Thank you for the Keyboard Viewer tip. May I suggest you didn’t talk about the elephant in the room? The orange keys on your Keyboard Viewer illustration? Surely, turning some of the keys orange means Keyboard Viewer is trying to tell us something. But what?
My bad, I could have chosen a more representative shot or explained why those keys are orange. Allow me to do so now.
Those orange keys indicate a special two-key combination—one where you press the Option key, one of these characters (tilde, e, u, i, or n), and then follow it up by pressing the letter key that the special orange key symbol should be applied to. For example, if I want to create the é character, I press Option-E and then E to apply the accent to the e.
Viewing Keyboard Viewer
A couple of readers have had some difficulty making Keyboard Viewer appear on their Macs. Reader Dan Hessler wrote in to say:
A very nice AppleScript has been written by Chris Buerli that handles the steps you outlined with a single click. It can be downloaded here.
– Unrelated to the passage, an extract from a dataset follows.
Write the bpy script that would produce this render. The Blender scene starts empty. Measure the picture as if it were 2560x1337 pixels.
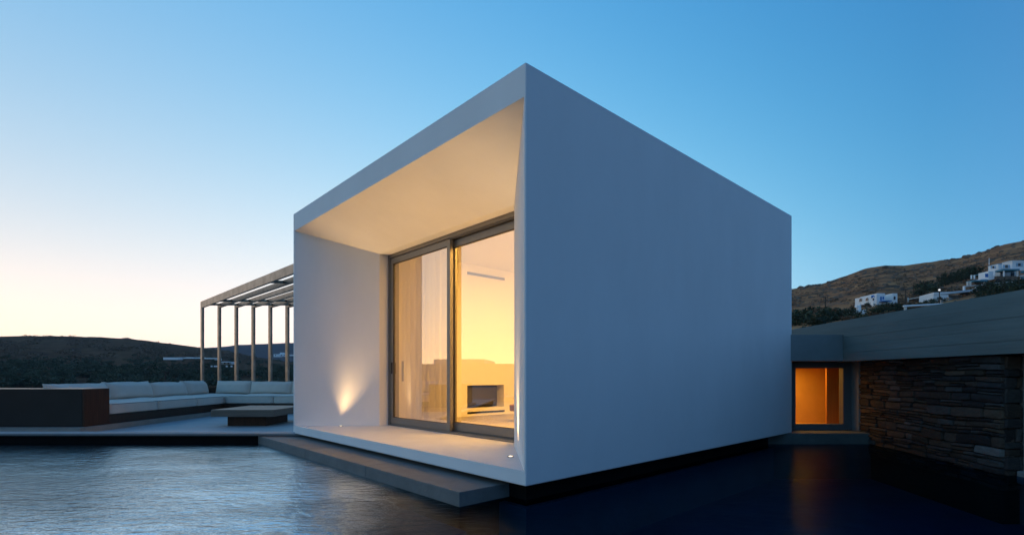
import bpy, bmesh, math, random
from mathutils import Vector, Matrix, noise

random.seed(7)
sc = bpy.context.scene
COL = sc.collection
PI = math.pi
EYE = 1.08            # camera height over the pool's water, which is z = 0

# ------------------------------------------------------------------ camera
cam = bpy.data.cameras.new("camera")
camera = bpy.data.objects.new("camera", cam)
COL.objects.link(camera)
camera.location = (0, 0, EYE)
camera.rotation_euler = (PI / 2, 0, 0)
cam.sensor_width = 36.0
cam.lens = 17.916
cam.shift_y = 0.106
cam.clip_start = 0.05
cam.clip_end = 20000
sc.camera = camera

# ------------------------------------------------------------------ sky at dusk (sun just set, off the left of the frame)
SUN_AZ = math.radians(-60)
world = bpy.data.worlds.new("World")
sc.world = world
world.use_nodes = True
nt = world.node_tree
bg = nt.nodes["Background"]
def wn(t, **kw):
    n = nt.nodes.new(t)
    for k, v in kw.items():
        setattr(n, k, v)
    return n
def wmath(op, a, b=None):
    n = wn("ShaderNodeMath", operation=op)
    for i, v in enumerate((a, b)):
        if v is None: continue
        if isinstance(v, (int, float)): n.inputs[i].default_value = v
        else: nt.links.new(v, n.inputs[i])
    return n.outputs[0]
def wvec(op, a, b=None, scale=None):
    n = wn("ShaderNodeVectorMath", operation=op)
    for i, v in enumerate((a, b)):
        if v is None: continue
        if isinstance(v, (tuple, list)): n.inputs[i].default_value = v
        else: nt.links.new(v, n.inputs[i])
    if scale is not None:
        if isinstance(scale, (int, float)): n.inputs["Scale"].default_value = scale
        else: nt.links.new(scale, n.inputs["Scale"])
    return n
tc = wn("ShaderNodeTexCoord")
vdir = wvec("NORMALIZE", tc.outputs["Generated"]).outputs[0]
s_ = wvec("DOT_PRODUCT", vdir, (math.sin(SUN_AZ), math.cos(SUN_AZ), 0)).outputs["Value"]
sep = wn("ShaderNodeSeparateXYZ"); nt.links.new(vdir, sep.inputs[0])
z_ = wmath("MAXIMUM", sep.outputs[2], 0.0)
P0, P1, P2, P3, P4 = ((-0.352, -0.187, -0.273), (2.925, 1.631, 0.989), (-5.706, -2.759, -1.501),
                      (-2.126, -1.421, -1.122), (1.755, 0.705, 0.77))
acc = wvec("SCALE", P1, scale=s_).outputs[0]
acc = wvec("ADD", acc, P0).outputs[0]
acc = wvec("ADD", acc, wvec("SCALE", P2, scale=z_).outputs[0]).outputs[0]
acc = wvec("ADD", acc, wvec("SCALE", P3, scale=wmath("MULTIPLY", s_, s_)).outputs[0]).outputs[0]
acc = wvec("ADD", acc, wvec("SCALE", P4, scale=wmath("MULTIPLY", s_, z_)).outputs[0]).outputs[0]
sp2 = wn("ShaderNodeSeparateXYZ"); nt.links.new(acc, sp2.inputs[0])
cmb = wn("ShaderNodeCombineXYZ")
for i in range(3):
    nt.links.new(wmath("EXPONENT", sp2.outputs[i]), cmb.inputs[i])
tot = wvec("ADD", cmb.outputs[0], (0.03, 0.11, 0.28)).outputs[0]
# bluish sky band opposite the sunset, out of view, added to brighten the walls
anti = wmath("MAXIMUM", wmath("MULTIPLY", wmath("ADD", s_, 0.15), -1.15), 0.0)
belt = wmath("MULTIPLY", anti, wmath("EXPONENT", wmath("MULTIPLY", z_, -1.6)))
tot = wvec("ADD", tot, wvec("SCALE", (0.25, 0.39, 0.57), scale=belt).outputs[0]).outputs[0]
# afterglow hugging the horizon where the sun went down
s2_ = wvec("DOT_PRODUCT", vdir, (math.sin(math.radians(-78)), math.cos(math.radians(-78)), 0)).outputs["Value"]
glow = wmath("MULTIPLY", wmath("POWER", wmath("MAXIMUM", s2_, 0.0), 5.0), wmath("EXPONENT", wmath("MULTIPLY", z_, -13.0)))
tot = wvec("ADD", tot, wvec("SCALE", (1.3, 0.75, 0.0), scale=glow).outputs[0]).outputs[0]
warm = wmath("MULTIPLY", wmath("POWER", wmath("MAXIMUM", s2_, 0.0), 1.2), wmath("EXPONENT", wmath("MULTIPLY", z_, -9.0)))
tot = wvec("ADD", tot, wvec("SCALE", (0.22, 0.14, 0.02), scale=warm).outputs[0]).outputs[0]
nt.links.new(tot, bg.inputs["Color"])
bg.inputs["Strength"].default_value = 1.06

sc.view_settings.view_transform = "Standard"
sc.view_settings.look = "None"
sc.view_settings.exposure = 0.0
sc.view_settings.gamma = 1.0
sc.view_settings.use_curve_mapping = False
sc.render.engine = "CYCLES"
sc.cycles.use_denoising = True
sc.cycles.max_bounces = 10
sc.cycles.transparent_max_bounces = 16
sc.cycles.caustics_reflective = False
sc.cycles.caustics_refractive = False
sc.cycles.sample_clamp_indirect = 6.0

WARM = (1.0, 0.505, 0.10)

# ------------------------------------------------------------------ materials
MATS = {}
def mat(name, col, rough=0.8, var=0.0, scale=6.0, stretch=(1, 1, 1), bump=0.0, bscale=None, metal=0.0, spec=0.3,
        col2=None, objvar=0.0, detail=6.0, sheen=0.0, bstretch=None, trans=0.0):
    m = bpy.data.materials.new(name); m.use_nodes = True
    n = m.node_tree; b = n.nodes["Principled BSDF"]
    b.inputs["Roughness"].default_value = rough
    b.inputs["Metallic"].default_value = metal
    b.inputs["Specular IOR Level"].default_value = spec
    b.inputs["Base Color"].default_value = (*col, 1)
    if sheen: b.inputs["Sheen Weight"].default_value = sheen
    def L(a, c): n.links.new(a, c)
    co = n.nodes.new("ShaderNodeTexCoord")
    mp = n.nodes.new("ShaderNodeMapping"); mp.inputs["Scale"].default_value = stretch
    L(co.outputs["Object"], mp.inputs["Vector"])
    last = None
    if var or col2:
        nz = n.nodes.new("ShaderNodeTexNoise"); nz.inputs["Scale"].default_value = scale
        nz.inputs["Detail"].default_value = detail; nz.inputs["Roughness"].default_value = 0.62
        L(mp.outputs[0], nz.inputs["Vector"])
        rp = n.nodes.new("ShaderNodeValToRGB")
        rp.color_ramp.elements[0].position = 0.3; rp.color_ramp.elements[1].position = 0.7
        c2 = col2 if col2 else tuple(min(1, c * (1 + var)) for c in col)
        c1 = col if col2 else tuple(c * (1 - var) for c in col)
        rp.color_ramp.elements[0].color = (*c1, 1); rp.color_ramp.elements[1].color = (*c2, 1)
        L(nz.outputs["Fac"], rp.inputs["Fac"]); last = rp.outputs["Color"]
    if objvar:
        oi = n.nodes.new("ShaderNodeObjectInfo")
        hs = n.nodes.new("ShaderNodeHueSaturation")
        mr = n.nodes.new("ShaderNodeMapRange"); mr.inputs["To Min"].default_value = 1 - objvar; mr.inputs["To Max"].default_value = 1 + objvar
        L(oi.outputs["Random"], mr.inputs["Value"]); L(mr.outputs[0], hs.inputs["Value"])
        if last: L(last, hs.inputs["Color"])
        else: hs.inputs["Color"].default_value = (*col, 1)
        last = hs.outputs["Color"]
    if last: L(last, b.inputs["Base Color"])
    if bump:
        nb = n.nodes.new("ShaderNodeTexNoise"); nb.inputs["Scale"].default_value = bscale or scale * 5
        nb.inputs["Detail"].default_value = 5
        if bstretch:
            mb = n.nodes.new("ShaderNodeMapping"); mb.inputs["Scale"].default_value = bstretch
            L(co.outputs["Object"], mb.inputs["Vector"]); L(mb.outputs[0], nb.inputs["Vector"])
        else:
            L(mp.outputs[0], nb.inputs["Vector"])
        bp = n.nodes.new("ShaderNodeBump"); bp.inputs["Strength"].default_value = bump; bp.inputs["Distance"].default_value = 0.02
        L(nb.outputs["Fac"], bp.inputs["Height"]); L(bp.outputs[0], b.inputs["Normal"])
    if trans:
        tr = n.nodes.new("ShaderNodeBsdfTranslucent"); tr.inputs["Color"].default_value = (*col, 1)
        mx = n.nodes.new("ShaderNodeMixShader"); mx.inputs[0].default_value = trans
        L(b.outputs[0], mx.inputs[1]); L(tr.outputs[0], mx.inputs[2]); L(mx.outputs[0], n.nodes["Material Output"].inputs[0])
    MATS[name] = m
    return m

def emit(name, col, strength):
    m = bpy.data.materials.new(name); m.use_nodes = True
    n = m.node_tree; n.nodes.remove(n.nodes["Principled BSDF"])
    e = n.nodes.new("ShaderNodeEmission"); e.inputs[0].default_value = (*col, 1); e.inputs[1].default_value = strength
    n.links.new(e.outputs[0], n.nodes["Material Output"].inputs[0])
    return m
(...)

KeyViewer is free and requires that you’re running Mac OS X 10.4 or higher.
Keyboard Viewer alternative
Paul Norton puts voice to a common frustration with Keyboard Viewer:
If I select the Keyboard Viewer and select the “Symbol” font, I don’t see the right characters, only the standard alphabet.
Yep, Keyboard Viewer does a good job with “real” character fonts, but when you move into symbols and dingbats, you’ve got a problem. Apple’s Character Palette can help in this regard because it will show you all those oddball characters and allow you to insert them into your text, but it’s not the most intuitive utility Apple’s created. (You switch this on just as you do Keyboard Viewer. Go to System Preferences > International > Input Menu and enable the Character Palette option. It will appear in the Input menu in the menu bar if you’ve enabled it.)
For quickly finding and applying these arcane characters I use Egonis’ $30 PopChar X. Install it and it’s activated by clicking in the upper-left corner of the Mac’s menubar. Select the font you want from a pop-up menu and choose the character you like.

Chasing away spam
The dirtbags who are responsible for the recent Chase bank phishing scheme—the one that suggests your bank account has been compromised and that everything would be so much better if only you sent personal information to a band of crooks—have risen to the top of my list of spammers who I hope to see tossed into a dank dungeon. I’ve got good spam filters in place, but these messages are so prevalent that a few of them have slipped through.
When this kind of thing goes on for more than a week (and I think we’re in week three of this one), it’s time to take sterner measures. I’ve done so by creating a rule that looks for and automatically diverts into a Spam folder messages that include the word Chase in the From field. Unless you routinely receive legitimate messages from this financial institution (or are a member in good standing of the American Steeplechase League), you might do so as well.